→ THE EXERCISE
Begin at the first line of the data and copy each line through the one containing "S.render.resolution_x = 1024;", that line included, with no pictures.

→ DATA EXCERPT
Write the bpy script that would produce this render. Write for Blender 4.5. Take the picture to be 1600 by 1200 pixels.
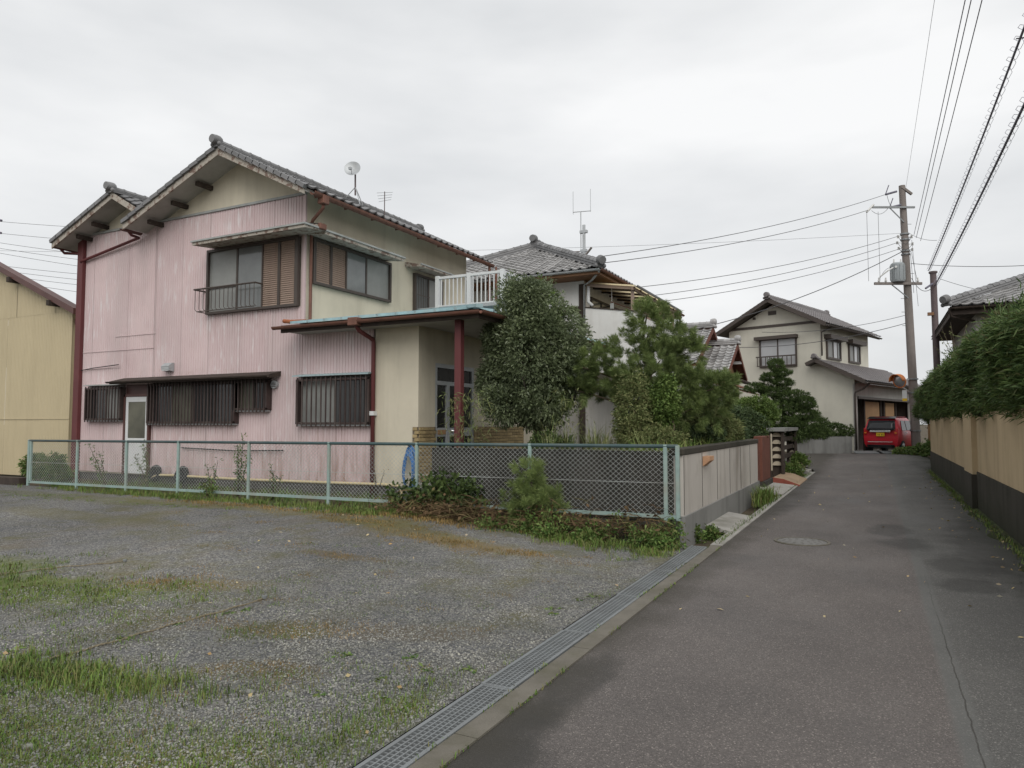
import bpy, bmesh, math, random
import numpy as np
from mathutils import Vector, Matrix
R = math.radians
for o in list(bpy.data.objects):
    bpy.data.objects.remove(o, do_unlink=True)
S = bpy.context.scene
COL = S.collection
random.seed(7)
RNG = np.random.default_rng(11)

# ------------------------------------------------------------------ camera
cam = bpy.data.cameras.new('camera')
cam.sensor_width = 36.0; cam.lens = 25.0; cam.clip_start = 0.05; cam.clip_end = 3000
co = bpy.data.objects.new('camera', cam); COL.objects.link(co)
co.location = (0, 0, 1.5)
co.rotation_euler = (R(90 + 3.2), 0, R(27.1))
S.camera = co
S.render.resolution_x = 1024; S.render.resolution_y = 768

# ------------------------------------------------------------------ world, sun, exposure
SUN_ELEV, SUN_AZ = 42.0, 145.0       # azimuth clockwise from +Y
W = bpy.data.worlds.new('World'); S.world = W; W.use_nodes = True
nt = W.node_tree; nt.nodes.clear()
wo = nt.nodes.new('ShaderNodeOutputWorld'); bg = nt.nodes.new('ShaderNodeBackground')
sky = nt.nodes.new('ShaderNodeTexSky'); sky.sky_type = 'NISHITA'; sky.sun_disc = False
sky.sun_elevation = R(SUN_ELEV); sky.sun_rotation = R(SUN_AZ)
sky.air_density = 1.0; sky.dust_density = 4.0
tc = nt.nodes.new('ShaderNodeTexCoord')
mp = nt.nodes.new('ShaderNodeMapping'); mp.inputs['Scale'].default_value = (1.0, 1.0, 3.2)
mp.inputs['Location'].default_value = (3.1, 0.7, 0.2)
nz = nt.nodes.new('ShaderNodeTexNoise'); nz.inputs['Scale'].default_value = 1.7
nz.inputs['Detail'].default_value = 5; nz.inputs['Roughness'].default_value = 0.5
rp = nt.nodes.new('ShaderNodeValToRGB')
rp.color_ramp.elements[0].position = 0.33; rp.color_ramp.elements[0].color = (0.70, 0.715, 0.728, 1)
rp.color_ramp.elements[1].position = 0.67; rp.color_ramp.elements[1].color = (0.975, 0.977, 0.975, 1)
sc = nt.nodes.new('ShaderNodeVectorMath'); sc.operation = 'SCALE'; sc.inputs['Scale'].default_value = 9.0
mx = nt.nodes.new('ShaderNodeMix'); mx.data_type = 'RGBA'; mx.inputs['Factor'].default_value = 0.93
nt.links.new(tc.outputs['Generated'], mp.inputs['Vector'])
nt.links.new(mp.outputs['Vector'], nz.inputs['Vector'])
nt.links.new(nz.outputs['Fac'], rp.inputs['Fac'])
nt.links.new(rp.outputs['Color'], sc.inputs[0])
nt.links.new(sky.outputs['Color'], mx.inputs[6]); nt.links.new(sc.outputs[0], mx.inputs[7])
nt.links.new(mx.outputs[2], bg.inputs['Color']); bg.inputs['Strength'].default_value = 0.1
nt.links.new(bg.outputs[0], wo.inputs[0])

sl = bpy.data.lights.new('sun', 'SUN'); sl.energy = 1.5; sl.angle = R(50); sl.color = (1.0, 0.97, 0.93)
so = bpy.data.objects.new('sun', sl); COL.objects.link(so)
_d = Vector((math.sin(R(SUN_AZ)) * math.cos(R(SUN_ELEV)), math.cos(R(SUN_AZ)) * math.cos(R(SUN_ELEV)), math.sin(R(SUN_ELEV))))
so.rotation_euler = _d.to_track_quat('Z', 'Y').to_euler(); so.location = (0, 0, 40)

S.view_settings.view_transform = 'Standard'; S.view_settings.look = 'None'
S.view_settings.gamma = 1.0; S.view_settings.use_curve_mapping = False
S.view_settings.exposure = 0.2
try:
    S.cycles.max_bounces = 5; S.cycles.diffuse_bounces = 3; S.cycles.glossy_bounces = 2
    S.cycles.transmission_bounces = 4; S.cycles.transparent_max_bounces = 8
except Exception:
    pass

# ------------------------------------------------------------------ helpers: materials
MATS = {}
def _new(name):
    m = bpy.data.materials.new(name); m.use_nodes = True
    t = m.node_tree; b = t.nodes['Principled BSDF']
    MATS[name] = m
    return m, t, b
def N(t, kind, **kw):
    n = t.nodes.new('ShaderNode' + kind)
    for k, v in kw.items():
        if k in n.inputs: n.inputs[k].default_value = v
        else: setattr(n, k, v)
    return n
def L(t, a, b): t.links.new(a, b)
def wpos(t, scale=(1, 1, 1)):
    g = N(t, 'NewGeometry'); m = N(t, 'Mapping'); m.inputs['Scale'].default_value = scale
    L(t, g.outputs['Position'], m.inputs['Vector']); return m.outputs[0]
def noise(t, scale, vec=None, detail=4, rough=.6):
    n = N(t, 'TexNoise'); n.inputs['Scale'].default_value = scale; n.inputs['Detail'].default_value = detail
    n.inputs['Roughness'].default_value = rough
    L(t, vec if vec else wpos(t), n.inputs['Vector']); return n.outputs['Fac']
def ramp(t, fac, stops):
    r = N(t, 'ValToRGB'); e = r.color_ramp.elements
    while len(e) < len(stops): e.new(.5)
    for i, (p, c) in enumerate(stops):
        e[i].position = p; e[i].color = (*c, 1) if len(c) == 3 else c
    L(t, fac, r.inputs['Fac']); return r.outputs['Color']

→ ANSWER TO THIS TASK
Write the bpy script that would produce this render. Write for Blender 4.5. Take the picture to be 1600 by 1200 pixels.
import bpy, bmesh, math, random
import numpy as np
from mathutils import Vector, Matrix
R = math.radians
for o in list(bpy.data.objects):
    bpy.data.objects.remove(o, do_unlink=True)
S = bpy.context.scene
COL = S.collection
random.seed(7)
RNG = np.random.default_rng(11)

# ------------------------------------------------------------------ camera
cam = bpy.data.cameras.new('camera')
cam.sensor_width = 36.0; cam.lens = 25.0; cam.clip_start = 0.05; cam.clip_end = 3000
co = bpy.data.objects.new('camera', cam); COL.objects.link(co)
co.location = (0, 0, 1.5)
co.rotation_euler = (R(90 + 3.2), 0, R(27.1))
S.camera = co
S.render.resolution_x = 1024; S.render.resolution_y = 768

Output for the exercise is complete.